Two masked gunmen opened the onslaught in Paris with a Jan. 7 attack on the paper, singling out its editor and his police bodyguard for the first shots before killing 12 people in all. Ahmed Merabet, a French Muslim policeman, was one of the victims, killed as he lay wounded on the ground as the gunmen — brothers Said and Cherif Kouachi — made their escape.

Charlie Hebdo, which lampoons religion indiscriminately, had received threats after depicting Muhammed before, and its offices were firebombed in 2011.

France's main Muslim organization called Tuesday for calm, fearing that a new Muhammad cartoon could inflame passions anew.

Amid the hunt for accomplices, Bulgarian authorities said Tuesday they have a Frenchman under arrest who is believed to have links to Cherif Kouachi, one of the Charlie Hebdo attackers.

Fritz-Joly Joachin, 29, was arrested Jan. 1 as he tried to cross into Turkey, under two European arrest warrants, one citing his alleged links to a terrorist organization and a second for allegedly kidnapping his 3-year-old son and smuggling him out of the country, said Darina Slavova, the regional prosecutor for Bulgaria's southern province of Haskovo.

"He met with Kouachi several times at the end of December," Slavova said.

The Kouachi brothers and their friend, Amedy Coulibaly, the man who killed four hostages in the Paris grocery, died Friday in clashes with French police. All three claimed ties to Islamic extremists in the Middle East — the Kouachis to al-Qaida in Yemen and Coulibaly to the Islamic State group.

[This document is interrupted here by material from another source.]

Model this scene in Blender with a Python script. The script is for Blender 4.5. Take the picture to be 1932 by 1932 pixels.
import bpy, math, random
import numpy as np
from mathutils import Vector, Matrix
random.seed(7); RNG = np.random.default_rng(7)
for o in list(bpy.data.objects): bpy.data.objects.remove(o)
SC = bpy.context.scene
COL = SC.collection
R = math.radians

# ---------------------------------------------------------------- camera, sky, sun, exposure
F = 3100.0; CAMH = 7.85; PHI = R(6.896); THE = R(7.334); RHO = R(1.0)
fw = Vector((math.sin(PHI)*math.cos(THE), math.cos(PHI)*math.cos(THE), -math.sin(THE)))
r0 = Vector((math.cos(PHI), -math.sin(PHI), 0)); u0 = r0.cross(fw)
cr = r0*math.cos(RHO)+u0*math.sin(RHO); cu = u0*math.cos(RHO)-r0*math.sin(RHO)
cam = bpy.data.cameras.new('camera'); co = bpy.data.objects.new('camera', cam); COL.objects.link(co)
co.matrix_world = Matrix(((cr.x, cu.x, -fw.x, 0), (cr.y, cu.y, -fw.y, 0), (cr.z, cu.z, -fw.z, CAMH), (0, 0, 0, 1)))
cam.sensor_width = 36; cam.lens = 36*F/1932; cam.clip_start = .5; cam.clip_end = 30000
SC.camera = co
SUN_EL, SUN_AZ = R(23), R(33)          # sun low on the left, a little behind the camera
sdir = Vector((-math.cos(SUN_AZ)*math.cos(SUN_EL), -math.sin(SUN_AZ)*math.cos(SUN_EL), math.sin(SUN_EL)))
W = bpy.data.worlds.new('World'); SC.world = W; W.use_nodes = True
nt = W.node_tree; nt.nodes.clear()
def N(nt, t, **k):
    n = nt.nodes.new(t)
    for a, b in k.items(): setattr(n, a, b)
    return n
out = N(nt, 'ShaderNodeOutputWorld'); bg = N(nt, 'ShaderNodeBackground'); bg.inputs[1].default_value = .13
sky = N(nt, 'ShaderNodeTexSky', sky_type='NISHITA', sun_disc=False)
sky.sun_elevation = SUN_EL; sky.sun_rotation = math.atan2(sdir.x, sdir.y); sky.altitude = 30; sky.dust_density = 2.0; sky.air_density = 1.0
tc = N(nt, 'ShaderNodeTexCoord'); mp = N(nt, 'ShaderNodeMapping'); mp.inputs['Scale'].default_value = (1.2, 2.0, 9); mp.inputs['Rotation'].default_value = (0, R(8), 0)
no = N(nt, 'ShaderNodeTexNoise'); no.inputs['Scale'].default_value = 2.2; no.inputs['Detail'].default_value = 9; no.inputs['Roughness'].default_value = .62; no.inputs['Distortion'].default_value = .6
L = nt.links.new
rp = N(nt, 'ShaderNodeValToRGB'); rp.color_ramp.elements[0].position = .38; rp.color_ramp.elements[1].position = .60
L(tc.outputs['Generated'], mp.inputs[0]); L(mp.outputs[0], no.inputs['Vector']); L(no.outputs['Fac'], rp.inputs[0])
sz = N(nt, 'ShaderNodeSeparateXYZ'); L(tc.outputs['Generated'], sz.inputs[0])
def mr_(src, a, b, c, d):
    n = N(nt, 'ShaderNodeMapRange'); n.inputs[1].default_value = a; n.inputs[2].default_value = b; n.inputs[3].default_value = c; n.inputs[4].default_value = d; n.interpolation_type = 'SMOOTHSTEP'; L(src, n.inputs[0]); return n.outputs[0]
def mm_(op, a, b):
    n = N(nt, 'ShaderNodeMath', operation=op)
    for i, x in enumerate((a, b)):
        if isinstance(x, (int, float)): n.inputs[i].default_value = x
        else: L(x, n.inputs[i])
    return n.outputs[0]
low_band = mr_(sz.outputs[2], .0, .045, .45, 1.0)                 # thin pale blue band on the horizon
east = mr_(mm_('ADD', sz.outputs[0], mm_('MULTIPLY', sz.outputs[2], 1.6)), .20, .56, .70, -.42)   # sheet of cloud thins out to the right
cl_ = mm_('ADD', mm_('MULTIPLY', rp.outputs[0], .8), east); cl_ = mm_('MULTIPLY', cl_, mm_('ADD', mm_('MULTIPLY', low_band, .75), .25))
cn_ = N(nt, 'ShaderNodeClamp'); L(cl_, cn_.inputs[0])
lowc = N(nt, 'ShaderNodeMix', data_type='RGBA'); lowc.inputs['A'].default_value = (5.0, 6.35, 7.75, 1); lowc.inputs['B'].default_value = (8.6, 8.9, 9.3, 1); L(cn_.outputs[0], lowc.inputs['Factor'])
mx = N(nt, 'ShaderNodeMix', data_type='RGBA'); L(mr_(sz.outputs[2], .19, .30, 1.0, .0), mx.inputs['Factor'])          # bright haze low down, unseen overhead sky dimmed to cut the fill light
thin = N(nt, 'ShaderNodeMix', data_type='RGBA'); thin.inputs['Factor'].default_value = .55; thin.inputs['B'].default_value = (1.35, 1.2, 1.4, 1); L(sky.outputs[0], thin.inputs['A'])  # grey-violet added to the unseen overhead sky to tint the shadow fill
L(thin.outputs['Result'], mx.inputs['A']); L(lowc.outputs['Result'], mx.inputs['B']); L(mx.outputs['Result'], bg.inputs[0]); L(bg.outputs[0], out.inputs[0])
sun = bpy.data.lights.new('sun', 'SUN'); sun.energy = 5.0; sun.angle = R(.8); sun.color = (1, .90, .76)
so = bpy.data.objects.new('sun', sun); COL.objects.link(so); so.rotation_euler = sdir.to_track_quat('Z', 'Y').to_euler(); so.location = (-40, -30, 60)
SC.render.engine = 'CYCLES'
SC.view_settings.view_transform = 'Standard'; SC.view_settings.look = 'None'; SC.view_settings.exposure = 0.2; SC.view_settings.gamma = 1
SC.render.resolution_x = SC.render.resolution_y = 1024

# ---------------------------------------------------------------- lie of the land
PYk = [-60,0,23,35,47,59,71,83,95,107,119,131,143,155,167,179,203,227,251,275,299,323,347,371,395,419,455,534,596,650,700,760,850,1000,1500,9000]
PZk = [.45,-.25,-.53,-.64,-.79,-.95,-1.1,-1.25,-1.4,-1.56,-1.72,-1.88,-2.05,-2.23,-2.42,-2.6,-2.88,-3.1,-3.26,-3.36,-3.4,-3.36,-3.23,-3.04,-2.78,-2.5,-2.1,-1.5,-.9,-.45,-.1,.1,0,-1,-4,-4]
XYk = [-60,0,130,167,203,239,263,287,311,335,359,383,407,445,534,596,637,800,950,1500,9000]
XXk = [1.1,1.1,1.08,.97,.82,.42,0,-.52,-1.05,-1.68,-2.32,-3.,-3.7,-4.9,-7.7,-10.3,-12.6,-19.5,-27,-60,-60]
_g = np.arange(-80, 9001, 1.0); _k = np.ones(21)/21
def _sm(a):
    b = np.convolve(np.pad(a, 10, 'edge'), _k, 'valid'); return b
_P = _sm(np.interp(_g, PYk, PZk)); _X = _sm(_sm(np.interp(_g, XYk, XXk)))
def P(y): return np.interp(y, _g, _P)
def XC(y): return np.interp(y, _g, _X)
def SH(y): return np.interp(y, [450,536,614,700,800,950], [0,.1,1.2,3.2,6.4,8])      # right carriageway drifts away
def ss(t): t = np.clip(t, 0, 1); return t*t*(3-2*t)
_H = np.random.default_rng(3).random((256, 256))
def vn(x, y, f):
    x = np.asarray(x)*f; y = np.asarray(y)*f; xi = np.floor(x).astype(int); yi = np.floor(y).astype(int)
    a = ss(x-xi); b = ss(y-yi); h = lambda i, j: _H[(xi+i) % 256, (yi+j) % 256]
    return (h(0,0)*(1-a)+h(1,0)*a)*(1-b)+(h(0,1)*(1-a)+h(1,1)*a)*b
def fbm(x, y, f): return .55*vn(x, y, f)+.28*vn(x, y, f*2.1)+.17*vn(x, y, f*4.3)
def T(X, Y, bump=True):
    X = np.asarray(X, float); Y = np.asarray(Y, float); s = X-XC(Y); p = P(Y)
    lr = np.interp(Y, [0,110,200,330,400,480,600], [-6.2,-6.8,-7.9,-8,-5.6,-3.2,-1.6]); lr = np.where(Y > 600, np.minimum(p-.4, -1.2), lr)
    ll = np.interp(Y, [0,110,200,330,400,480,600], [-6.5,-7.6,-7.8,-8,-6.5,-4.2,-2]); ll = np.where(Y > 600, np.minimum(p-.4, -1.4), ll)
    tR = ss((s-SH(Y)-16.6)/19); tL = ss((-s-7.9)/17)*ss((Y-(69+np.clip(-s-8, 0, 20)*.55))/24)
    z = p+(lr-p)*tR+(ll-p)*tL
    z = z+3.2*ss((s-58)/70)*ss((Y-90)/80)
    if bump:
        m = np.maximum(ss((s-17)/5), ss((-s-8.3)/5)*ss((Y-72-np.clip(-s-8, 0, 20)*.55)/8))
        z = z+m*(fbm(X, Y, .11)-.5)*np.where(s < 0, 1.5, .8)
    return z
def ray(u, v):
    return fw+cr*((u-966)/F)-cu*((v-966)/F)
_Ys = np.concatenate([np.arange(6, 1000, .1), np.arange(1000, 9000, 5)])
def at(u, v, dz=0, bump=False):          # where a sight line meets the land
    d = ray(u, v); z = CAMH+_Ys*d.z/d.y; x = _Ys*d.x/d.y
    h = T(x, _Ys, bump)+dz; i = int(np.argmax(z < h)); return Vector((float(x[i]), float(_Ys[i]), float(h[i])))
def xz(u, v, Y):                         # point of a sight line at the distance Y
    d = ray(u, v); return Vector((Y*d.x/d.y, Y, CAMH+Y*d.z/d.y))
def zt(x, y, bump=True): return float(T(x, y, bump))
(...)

Two French police officials told The Associated Press that authorities were searching around Paris for the Mini Cooper registered to Hayat Boumeddiene, Coulibaly's widow, who Turkish officials say is now in Syria.

One of the police officials said the Paris terror cell consisted of about 10 members and that "five or six could still be at large," but he did not provide their names. The other official said the cell was made up of about eight people and included Boumeddiene.

Video has emerged of Coulibaly explaining how the attacks in Paris would unfold. French police want to find the person or persons who shot and posted the video, which was edited after Friday's attacks.

Ties among the three attackers themselves date back to at least 2005, when Coulibaly and Cherif Kouachi were jailed together.